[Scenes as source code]
═══

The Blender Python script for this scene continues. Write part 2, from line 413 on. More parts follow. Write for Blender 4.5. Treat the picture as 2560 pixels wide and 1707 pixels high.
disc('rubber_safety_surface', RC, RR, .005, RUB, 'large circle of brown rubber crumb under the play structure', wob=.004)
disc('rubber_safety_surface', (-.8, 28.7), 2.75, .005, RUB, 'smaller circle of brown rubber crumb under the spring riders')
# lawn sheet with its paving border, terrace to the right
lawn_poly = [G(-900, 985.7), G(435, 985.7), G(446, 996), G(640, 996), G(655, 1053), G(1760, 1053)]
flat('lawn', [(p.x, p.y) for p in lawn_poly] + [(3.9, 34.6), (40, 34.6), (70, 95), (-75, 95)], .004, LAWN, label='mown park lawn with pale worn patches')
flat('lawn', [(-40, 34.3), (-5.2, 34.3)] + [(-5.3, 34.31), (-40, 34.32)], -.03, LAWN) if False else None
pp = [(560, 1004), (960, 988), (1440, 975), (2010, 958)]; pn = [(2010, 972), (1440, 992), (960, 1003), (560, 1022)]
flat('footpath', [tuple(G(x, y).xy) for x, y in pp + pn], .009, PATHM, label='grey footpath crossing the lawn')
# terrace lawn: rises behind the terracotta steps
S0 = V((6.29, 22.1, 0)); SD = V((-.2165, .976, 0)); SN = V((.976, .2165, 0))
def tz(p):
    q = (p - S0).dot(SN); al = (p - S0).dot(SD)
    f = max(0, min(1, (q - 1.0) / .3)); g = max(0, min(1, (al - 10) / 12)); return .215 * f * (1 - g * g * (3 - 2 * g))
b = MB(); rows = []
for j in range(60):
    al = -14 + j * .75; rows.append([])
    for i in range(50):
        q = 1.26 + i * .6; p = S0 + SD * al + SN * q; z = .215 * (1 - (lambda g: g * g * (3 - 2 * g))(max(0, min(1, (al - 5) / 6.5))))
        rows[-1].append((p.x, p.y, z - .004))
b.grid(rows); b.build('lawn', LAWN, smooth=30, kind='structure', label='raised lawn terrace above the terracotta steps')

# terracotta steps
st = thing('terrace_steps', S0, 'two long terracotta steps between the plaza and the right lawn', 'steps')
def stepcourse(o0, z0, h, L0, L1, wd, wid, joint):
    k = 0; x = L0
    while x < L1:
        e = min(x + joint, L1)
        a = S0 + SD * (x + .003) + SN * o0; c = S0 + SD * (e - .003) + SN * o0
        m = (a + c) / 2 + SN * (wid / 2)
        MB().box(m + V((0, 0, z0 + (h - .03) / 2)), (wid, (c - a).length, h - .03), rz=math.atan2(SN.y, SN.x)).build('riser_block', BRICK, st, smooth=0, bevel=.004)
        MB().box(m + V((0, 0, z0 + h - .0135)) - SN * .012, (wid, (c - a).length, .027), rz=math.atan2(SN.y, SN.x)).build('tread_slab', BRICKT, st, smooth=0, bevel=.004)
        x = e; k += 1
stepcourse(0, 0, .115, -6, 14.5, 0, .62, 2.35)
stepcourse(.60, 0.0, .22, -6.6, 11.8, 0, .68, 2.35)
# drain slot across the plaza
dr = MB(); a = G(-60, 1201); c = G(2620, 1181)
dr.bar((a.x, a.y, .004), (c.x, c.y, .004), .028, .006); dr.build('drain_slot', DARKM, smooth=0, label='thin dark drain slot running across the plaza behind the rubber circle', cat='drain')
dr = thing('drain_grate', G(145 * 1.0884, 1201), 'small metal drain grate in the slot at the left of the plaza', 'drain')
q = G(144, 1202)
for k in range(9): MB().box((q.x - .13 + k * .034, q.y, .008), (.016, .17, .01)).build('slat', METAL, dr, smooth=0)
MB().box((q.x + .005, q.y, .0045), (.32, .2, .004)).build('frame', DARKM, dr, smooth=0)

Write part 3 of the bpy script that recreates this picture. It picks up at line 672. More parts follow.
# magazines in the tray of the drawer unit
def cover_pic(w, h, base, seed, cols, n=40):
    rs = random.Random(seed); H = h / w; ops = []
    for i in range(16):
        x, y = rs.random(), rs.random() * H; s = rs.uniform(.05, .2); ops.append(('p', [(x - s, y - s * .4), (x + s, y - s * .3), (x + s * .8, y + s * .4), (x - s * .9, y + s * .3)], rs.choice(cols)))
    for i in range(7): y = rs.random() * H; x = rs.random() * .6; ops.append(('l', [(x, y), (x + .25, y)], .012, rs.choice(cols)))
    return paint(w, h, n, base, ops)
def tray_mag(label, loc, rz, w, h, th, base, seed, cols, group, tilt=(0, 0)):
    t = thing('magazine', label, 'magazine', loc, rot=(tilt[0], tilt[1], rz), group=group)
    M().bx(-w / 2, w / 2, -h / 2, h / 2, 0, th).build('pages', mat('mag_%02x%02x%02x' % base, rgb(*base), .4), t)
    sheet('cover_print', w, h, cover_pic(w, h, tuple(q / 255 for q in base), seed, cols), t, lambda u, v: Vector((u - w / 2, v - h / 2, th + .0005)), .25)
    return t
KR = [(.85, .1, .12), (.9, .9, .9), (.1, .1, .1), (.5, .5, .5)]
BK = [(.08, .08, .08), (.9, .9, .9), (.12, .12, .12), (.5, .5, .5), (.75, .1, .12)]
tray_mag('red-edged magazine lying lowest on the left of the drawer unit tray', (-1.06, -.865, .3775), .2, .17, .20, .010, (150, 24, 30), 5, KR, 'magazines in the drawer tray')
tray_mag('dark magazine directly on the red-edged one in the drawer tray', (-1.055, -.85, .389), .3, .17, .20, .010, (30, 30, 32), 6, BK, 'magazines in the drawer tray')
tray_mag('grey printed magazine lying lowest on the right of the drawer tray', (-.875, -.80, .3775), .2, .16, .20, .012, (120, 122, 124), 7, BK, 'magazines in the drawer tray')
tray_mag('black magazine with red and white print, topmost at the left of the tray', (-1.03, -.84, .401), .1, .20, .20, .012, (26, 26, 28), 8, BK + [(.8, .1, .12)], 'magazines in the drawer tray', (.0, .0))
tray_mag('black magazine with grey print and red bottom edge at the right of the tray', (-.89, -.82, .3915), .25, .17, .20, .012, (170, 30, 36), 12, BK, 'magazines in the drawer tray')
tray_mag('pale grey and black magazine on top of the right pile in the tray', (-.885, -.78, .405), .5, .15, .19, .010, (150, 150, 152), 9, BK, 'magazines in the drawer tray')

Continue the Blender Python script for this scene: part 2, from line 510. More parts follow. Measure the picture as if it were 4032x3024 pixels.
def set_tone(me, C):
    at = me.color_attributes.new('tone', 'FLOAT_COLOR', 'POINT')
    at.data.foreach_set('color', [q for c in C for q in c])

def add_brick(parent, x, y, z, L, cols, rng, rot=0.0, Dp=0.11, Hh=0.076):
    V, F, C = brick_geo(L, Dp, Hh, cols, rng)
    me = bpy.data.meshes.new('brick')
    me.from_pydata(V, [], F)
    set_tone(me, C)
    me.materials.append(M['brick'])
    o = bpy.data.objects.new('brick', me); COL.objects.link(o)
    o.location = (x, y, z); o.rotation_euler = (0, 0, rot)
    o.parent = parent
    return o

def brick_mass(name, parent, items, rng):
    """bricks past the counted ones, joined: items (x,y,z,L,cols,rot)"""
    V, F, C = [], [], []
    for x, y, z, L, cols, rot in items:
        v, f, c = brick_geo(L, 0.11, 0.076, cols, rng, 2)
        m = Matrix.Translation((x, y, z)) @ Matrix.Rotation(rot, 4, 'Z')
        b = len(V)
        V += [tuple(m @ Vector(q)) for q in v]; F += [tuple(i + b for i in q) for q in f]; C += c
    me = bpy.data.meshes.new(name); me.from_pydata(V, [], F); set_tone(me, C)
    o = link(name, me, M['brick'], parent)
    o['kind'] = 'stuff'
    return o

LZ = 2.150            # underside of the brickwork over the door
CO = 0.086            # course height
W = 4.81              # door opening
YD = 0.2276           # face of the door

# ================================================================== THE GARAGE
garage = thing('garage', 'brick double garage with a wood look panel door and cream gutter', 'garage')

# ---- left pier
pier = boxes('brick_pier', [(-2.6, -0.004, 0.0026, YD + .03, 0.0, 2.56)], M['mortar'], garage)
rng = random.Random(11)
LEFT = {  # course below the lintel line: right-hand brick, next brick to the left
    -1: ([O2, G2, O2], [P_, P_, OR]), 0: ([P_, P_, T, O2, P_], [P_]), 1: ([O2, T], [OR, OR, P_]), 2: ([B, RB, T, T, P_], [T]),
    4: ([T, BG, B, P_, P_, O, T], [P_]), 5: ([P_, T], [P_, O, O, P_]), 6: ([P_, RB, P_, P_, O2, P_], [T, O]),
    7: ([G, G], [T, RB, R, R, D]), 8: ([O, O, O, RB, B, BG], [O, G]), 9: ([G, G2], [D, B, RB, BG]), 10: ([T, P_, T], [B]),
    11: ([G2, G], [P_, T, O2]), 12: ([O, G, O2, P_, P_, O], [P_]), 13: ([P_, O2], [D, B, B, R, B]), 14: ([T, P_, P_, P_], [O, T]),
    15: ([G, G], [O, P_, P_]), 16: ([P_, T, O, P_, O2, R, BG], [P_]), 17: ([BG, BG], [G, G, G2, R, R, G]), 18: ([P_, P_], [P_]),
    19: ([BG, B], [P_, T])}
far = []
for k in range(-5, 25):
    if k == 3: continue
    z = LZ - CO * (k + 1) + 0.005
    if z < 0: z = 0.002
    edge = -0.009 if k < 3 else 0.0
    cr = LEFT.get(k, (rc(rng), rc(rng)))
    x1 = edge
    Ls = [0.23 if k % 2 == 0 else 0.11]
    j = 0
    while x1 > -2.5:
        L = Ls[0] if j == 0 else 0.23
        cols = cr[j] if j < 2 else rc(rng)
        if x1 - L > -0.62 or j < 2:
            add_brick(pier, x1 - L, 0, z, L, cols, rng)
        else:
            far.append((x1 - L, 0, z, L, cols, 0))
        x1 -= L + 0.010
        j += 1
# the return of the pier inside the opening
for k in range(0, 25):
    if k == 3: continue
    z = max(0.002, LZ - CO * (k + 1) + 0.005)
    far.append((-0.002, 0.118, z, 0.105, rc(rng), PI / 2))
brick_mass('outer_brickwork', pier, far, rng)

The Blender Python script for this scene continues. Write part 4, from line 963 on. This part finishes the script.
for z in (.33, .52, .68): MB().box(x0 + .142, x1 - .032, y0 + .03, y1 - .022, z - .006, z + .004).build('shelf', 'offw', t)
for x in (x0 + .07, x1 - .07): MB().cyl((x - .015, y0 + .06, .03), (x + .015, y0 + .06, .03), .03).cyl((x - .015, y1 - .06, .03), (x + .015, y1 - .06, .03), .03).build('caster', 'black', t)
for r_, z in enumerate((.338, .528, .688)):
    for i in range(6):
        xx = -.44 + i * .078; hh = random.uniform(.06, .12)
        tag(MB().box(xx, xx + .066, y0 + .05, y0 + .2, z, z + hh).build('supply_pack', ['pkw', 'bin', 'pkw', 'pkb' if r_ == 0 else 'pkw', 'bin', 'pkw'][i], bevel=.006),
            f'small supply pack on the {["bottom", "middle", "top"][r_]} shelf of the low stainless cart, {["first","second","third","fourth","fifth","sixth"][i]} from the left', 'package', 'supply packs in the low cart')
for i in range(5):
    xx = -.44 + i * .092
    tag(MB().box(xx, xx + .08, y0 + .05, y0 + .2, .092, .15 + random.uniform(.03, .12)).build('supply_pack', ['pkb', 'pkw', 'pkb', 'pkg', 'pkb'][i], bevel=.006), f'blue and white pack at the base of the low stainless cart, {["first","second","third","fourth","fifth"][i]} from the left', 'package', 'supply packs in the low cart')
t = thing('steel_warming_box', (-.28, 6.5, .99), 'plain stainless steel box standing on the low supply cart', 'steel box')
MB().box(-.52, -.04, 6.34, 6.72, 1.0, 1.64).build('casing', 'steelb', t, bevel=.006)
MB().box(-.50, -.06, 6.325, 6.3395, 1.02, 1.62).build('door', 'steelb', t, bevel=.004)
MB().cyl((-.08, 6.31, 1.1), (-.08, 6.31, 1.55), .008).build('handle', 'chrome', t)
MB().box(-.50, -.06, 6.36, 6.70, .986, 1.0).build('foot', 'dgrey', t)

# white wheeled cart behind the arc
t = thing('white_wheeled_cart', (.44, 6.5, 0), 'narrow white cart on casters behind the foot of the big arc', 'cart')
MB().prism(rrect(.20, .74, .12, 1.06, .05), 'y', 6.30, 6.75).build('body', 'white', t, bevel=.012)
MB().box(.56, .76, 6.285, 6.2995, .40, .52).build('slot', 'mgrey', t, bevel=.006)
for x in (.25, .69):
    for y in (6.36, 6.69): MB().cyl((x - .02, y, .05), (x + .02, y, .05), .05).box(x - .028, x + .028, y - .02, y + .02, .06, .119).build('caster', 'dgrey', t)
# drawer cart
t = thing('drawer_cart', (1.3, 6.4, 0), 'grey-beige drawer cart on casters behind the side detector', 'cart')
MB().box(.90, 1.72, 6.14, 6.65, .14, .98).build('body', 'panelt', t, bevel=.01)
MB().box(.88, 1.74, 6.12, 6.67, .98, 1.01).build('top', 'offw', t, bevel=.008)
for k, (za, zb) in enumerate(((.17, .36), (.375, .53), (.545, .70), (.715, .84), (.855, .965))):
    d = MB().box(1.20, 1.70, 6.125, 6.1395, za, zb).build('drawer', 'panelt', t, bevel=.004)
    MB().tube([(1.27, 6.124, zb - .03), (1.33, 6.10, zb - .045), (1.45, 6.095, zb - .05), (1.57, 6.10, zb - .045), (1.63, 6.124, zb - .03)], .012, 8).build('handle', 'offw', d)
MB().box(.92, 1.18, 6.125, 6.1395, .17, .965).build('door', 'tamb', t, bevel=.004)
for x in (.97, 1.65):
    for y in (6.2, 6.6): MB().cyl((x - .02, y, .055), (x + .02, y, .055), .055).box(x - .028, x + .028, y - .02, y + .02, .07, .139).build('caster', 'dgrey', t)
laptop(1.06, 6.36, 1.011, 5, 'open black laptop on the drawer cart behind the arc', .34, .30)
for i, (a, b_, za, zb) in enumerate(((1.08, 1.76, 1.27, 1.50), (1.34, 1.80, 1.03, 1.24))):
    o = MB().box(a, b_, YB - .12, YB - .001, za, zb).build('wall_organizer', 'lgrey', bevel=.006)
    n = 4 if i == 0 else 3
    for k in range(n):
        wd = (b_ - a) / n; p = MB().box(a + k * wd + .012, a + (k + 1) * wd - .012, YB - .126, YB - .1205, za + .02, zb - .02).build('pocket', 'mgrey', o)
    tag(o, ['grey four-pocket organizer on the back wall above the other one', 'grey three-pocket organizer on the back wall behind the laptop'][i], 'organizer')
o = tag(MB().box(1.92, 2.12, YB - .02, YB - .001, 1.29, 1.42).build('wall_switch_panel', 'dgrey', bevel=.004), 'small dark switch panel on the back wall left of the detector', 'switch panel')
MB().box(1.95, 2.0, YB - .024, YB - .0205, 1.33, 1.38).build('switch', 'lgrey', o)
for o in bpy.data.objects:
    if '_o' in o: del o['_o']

═══

## TASK REQUIREMENTS:
Collect every line with the string "parts" from the records, and copy each.

## EXERCISE SOLUTION:
The Blender Python script for this scene continues. Write part 2, from line 413 on. More parts follow. Write for Blender 4.5. Treat the picture as 2560 pixels wide and 1707 pixels high.
Write part 3 of the bpy script that recreates this picture. It picks up at line 672. More parts follow.
Continue the Blender Python script for this scene: part 2, from line 510. More parts follow. Measure the picture as if it were 4032x3024 pixels.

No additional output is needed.